Thanks, vanhees71. I thought that the variables of any two single-variable functions related by Fourier transforms would always obey an uncertainty principle (even though the conjugate pair for the Heisenberg uncertainty principle happens to be position and momentum, and the lower limit might be another number than ħ/2).

Be that as it may, the question remains: if you have two ways of deriving that particular instance, one way by treating the corresponding functions of the Heisenberg uncertainty principle conjugate pair (position , momentum via their relationship through the Fourier transform, and another way as treating the corresponding operators in Hilbert space, can one translate one treatment into the other treatment?

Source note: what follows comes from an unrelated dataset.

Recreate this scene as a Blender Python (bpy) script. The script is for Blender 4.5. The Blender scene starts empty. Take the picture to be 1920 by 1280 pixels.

There are links; to take one at random, the expectation value of the momentum basis p is related to the corresponding momentum operator P by ∫^∞_-∞ p|φ(p)|²dp = <φ|P|φ> -- but I do not know how to use such relations to see a clear connection between the two methods, either formally or intuitively.

 

[vanhees71]

Of course, there's only one theory called QM. The relation between the representation-free formulation (Dirac 1926) and the formulation as wave-mechanics is by express all vectors in terms of their "components" wrt. the (generalized) position eigenvectors, i.e.,
$$\psi(t,\vec{x})=\langle \vec{x}|\psi(t) \rangle,$$
where I assumed you use the Schrödinger picture of time evolution, i.e., the entire time evolution is with the state ket and the position operator is time independent.

From the Heisenberg algebra for position and momentum [edit: corrected in view of #6]
$$[\hat{x}_j,\hat{x}_k]=0, \quad [\hat{p}_j,\hat{p}_k]=0, \quad [\hat{x}_j,\hat{p}_k]=\mathrm{i} \delta_{jk},$$
you can deduce easily that $\hat{p}_j$ is the generator for spatial translations in $j$-direction and thus the momentum operator in position representation is
$$\hat{\vec{p}} \psi(t,\vec{x}):=\langle \vec{x} |\hat{\vec{p}}|\psi(t) \rangle =-\mathrm{i} \vec{\nabla} \psi(t,\vec{x}).$$
From this you get the generalized momentum eigenfunctions to be
$$\vec{\hat{p}} u_{\vec{p}}(\vec{x})=\vec{p} u_{\vec{p}}(\vec{x})=\langle \vec{x} | \vec{p} \rangle =\frac{1}{(2 \pi)^{3/2}} \exp(\mathrm{i} \vec{p} \cdot \vec{x}),$$
where I "normalized" the momentum eigenstates "to a $\delta$ distribution",
$$\langle \vec{p}_1|\vec{p}_2 \rangle = \int_{\mathbb{R}^3} \mathrm{d}^3 \vec{x} u_{\vec{p}_1}^*(\vec{x}) u_{\vec{p}_2}(\vec{x})=\delta^{(3)}(\vec{p}_1-\vec{p}_2)$$
and the momentum-wave function
$$\tilde{\psi}(t,\vec{p}) = \langle \vec{p}|\psi(t) \rangle=\int_{\mathbb{R}^3} \mathrm{d}^3 \vec{x} \langle \vec{p}|\vec{x} \rangle \langle \vec{x}|\psi(t) \rangle = \int_{\mathbb{R}} \mathrm{d}^3 \vec{x} u_{\vec{p}}^*(\vec{x}) \psi(t,\vec{x}),$$
i.e., the momentum wave function is a Fourier transform of the position wave function (and vice versa).

 

[nomadreid]

Thanks very much, vanhees71. I believe that answers my question.

 

[DrClaude]

From the Heisenberg algebra for position and momentum
$$[\hat{x}_j,\hat{x}_k]=0, \quad [\hat{p}_j,\hat{p}_k]=0, \quad [\hat{x}_j,\hat{p}_k]=\mathrm{i},$$

The last one should read
$$[\hat{x}_j,\hat{p}_j]=\mathrm{i}$$

 

[nomadreid]

Ah, yes. I overlooked that typo.
Thanks, DrClaude.

 

[vanhees71]

The last one should read
$$[\hat{x}_j,\hat{p}_j]=\mathrm{i}$$

My formula should read
$$[\hat{x}_j,\hat{p}_k]=\mathrm{i} \delta_{jk}.$$
I'll correct it in the original posting too. Thanks for pointing out the error!